Stated task
Print nothing but the lines from the start of the listing below through the line that contains "from mathutils import Matrix, Vector". Do not include the pictures.

--- BEGIN Collected material ---

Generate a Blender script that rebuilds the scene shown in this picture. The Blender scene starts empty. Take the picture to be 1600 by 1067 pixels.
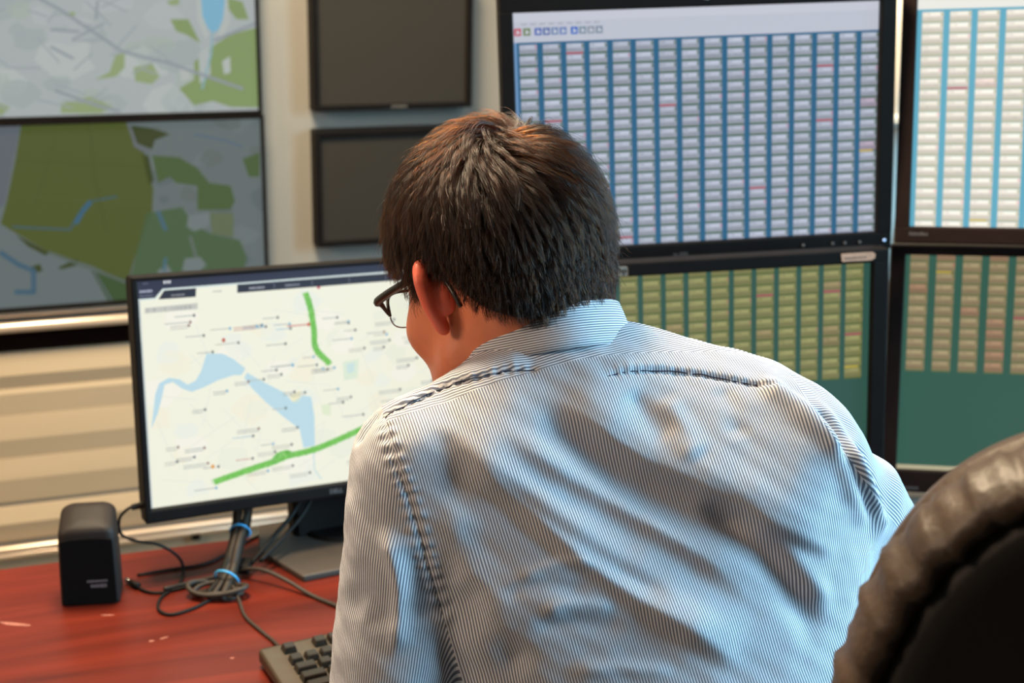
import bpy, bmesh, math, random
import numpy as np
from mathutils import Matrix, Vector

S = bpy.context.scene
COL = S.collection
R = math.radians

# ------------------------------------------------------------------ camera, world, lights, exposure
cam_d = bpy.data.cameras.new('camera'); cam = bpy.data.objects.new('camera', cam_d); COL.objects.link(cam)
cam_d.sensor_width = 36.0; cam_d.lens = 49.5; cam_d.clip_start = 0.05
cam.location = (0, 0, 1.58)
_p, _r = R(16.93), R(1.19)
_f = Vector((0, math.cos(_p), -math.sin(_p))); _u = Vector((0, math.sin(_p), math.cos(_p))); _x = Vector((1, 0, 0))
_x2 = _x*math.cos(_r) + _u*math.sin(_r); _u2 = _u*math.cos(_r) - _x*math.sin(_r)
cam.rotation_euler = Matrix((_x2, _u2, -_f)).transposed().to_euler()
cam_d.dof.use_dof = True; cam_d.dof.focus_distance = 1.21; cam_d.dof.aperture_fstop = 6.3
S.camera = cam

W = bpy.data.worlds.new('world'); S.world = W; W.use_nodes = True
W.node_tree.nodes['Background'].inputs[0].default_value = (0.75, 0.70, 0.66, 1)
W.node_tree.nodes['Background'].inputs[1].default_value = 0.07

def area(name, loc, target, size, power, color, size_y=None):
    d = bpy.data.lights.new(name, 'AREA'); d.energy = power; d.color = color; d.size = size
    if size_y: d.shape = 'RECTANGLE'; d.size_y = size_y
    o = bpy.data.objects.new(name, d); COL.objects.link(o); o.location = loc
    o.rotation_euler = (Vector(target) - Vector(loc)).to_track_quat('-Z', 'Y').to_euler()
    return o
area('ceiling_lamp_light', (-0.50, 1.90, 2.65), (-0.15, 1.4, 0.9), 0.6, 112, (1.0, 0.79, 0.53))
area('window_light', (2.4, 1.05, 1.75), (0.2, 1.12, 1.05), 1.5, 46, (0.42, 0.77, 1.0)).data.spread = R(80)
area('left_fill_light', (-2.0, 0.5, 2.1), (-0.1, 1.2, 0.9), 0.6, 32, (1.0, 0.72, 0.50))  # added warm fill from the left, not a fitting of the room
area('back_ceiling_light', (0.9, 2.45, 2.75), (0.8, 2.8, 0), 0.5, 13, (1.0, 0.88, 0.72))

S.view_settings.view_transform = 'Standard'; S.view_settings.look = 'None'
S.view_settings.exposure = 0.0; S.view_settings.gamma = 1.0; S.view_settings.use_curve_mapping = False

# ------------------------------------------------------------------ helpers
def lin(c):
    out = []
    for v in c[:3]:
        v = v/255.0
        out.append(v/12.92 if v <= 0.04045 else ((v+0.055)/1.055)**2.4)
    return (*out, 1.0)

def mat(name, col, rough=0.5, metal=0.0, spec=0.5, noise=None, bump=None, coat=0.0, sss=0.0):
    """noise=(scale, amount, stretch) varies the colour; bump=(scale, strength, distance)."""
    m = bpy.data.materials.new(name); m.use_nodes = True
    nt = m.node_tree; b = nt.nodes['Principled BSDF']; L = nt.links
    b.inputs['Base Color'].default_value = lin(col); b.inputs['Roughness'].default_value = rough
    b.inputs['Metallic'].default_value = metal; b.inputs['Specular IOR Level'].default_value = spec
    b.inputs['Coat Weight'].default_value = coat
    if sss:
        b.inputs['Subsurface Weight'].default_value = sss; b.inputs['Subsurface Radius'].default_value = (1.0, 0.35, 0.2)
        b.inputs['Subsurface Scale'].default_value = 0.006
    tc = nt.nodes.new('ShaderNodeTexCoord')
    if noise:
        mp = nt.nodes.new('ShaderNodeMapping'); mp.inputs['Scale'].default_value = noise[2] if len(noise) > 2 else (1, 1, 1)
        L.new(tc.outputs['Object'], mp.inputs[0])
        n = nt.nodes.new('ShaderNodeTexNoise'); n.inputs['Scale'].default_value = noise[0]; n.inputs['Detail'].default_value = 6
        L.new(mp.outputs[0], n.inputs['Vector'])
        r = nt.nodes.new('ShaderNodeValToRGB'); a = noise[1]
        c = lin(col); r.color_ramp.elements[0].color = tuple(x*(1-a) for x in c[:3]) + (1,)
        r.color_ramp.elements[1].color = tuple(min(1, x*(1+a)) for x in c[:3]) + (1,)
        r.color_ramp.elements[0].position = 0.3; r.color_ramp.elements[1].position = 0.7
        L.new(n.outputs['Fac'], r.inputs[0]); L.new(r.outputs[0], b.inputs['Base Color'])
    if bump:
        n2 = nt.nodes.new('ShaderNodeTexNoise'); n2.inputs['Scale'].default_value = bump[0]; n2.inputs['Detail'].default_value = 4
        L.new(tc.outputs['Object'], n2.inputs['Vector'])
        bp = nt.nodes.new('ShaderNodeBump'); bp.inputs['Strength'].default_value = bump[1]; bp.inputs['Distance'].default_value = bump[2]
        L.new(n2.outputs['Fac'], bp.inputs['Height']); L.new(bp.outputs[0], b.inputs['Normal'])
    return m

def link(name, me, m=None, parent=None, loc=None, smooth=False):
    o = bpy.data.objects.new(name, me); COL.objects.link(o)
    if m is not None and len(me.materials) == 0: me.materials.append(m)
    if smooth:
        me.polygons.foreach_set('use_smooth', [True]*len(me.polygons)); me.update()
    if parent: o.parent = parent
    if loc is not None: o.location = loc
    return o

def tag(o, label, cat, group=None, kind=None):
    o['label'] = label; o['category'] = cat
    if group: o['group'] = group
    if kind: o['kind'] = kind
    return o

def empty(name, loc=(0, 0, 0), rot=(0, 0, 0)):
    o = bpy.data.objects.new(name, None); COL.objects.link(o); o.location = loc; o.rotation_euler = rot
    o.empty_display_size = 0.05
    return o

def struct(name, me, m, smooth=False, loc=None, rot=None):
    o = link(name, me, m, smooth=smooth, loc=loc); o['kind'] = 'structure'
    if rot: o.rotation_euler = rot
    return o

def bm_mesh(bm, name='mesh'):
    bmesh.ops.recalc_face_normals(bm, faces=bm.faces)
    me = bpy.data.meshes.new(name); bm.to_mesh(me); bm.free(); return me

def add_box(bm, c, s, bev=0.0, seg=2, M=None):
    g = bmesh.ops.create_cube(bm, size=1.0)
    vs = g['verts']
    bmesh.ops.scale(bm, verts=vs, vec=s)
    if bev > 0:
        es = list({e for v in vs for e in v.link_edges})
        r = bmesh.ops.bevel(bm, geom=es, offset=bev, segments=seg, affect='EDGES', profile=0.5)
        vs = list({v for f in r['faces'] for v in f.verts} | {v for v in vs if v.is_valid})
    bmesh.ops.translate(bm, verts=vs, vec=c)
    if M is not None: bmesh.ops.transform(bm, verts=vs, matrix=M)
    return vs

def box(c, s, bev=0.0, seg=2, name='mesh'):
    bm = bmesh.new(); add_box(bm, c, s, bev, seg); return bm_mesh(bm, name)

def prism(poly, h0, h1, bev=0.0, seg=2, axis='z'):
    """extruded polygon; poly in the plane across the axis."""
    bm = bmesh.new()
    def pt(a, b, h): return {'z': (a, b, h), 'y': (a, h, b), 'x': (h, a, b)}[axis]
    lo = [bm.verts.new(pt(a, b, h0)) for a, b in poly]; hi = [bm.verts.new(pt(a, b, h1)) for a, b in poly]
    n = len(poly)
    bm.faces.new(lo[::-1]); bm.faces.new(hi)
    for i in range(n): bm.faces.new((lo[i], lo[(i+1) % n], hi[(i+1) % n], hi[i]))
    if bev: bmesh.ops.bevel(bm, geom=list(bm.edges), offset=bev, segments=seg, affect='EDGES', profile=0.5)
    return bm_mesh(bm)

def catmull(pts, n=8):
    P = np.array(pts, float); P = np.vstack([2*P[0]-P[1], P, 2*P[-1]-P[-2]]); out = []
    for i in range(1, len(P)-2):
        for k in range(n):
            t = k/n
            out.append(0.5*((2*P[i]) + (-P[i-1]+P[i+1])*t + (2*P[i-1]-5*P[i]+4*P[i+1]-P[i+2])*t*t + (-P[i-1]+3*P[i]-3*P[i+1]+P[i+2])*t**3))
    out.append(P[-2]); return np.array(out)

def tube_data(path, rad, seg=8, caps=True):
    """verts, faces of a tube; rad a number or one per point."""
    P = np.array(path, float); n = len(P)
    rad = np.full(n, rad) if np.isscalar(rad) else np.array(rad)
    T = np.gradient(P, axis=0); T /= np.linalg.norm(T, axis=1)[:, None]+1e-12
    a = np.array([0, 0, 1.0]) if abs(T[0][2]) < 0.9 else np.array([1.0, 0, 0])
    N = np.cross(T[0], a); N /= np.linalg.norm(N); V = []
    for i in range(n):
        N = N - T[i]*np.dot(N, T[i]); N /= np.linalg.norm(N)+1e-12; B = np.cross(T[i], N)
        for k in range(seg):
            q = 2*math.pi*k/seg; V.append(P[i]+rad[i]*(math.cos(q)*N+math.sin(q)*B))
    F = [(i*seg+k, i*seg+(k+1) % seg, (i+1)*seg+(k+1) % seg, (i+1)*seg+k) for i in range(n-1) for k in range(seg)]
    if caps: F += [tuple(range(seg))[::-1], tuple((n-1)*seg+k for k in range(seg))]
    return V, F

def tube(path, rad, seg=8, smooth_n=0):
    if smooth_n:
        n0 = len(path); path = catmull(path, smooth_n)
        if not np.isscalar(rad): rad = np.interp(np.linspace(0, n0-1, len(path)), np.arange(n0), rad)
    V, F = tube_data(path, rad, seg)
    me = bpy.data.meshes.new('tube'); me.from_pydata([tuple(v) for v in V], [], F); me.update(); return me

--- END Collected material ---

Response
Generate a Blender script that rebuilds the scene shown in this picture. The Blender scene starts empty. Take the picture to be 1600 by 1067 pixels.
import bpy, bmesh, math, random
import numpy as np
from mathutils import Matrix, Vector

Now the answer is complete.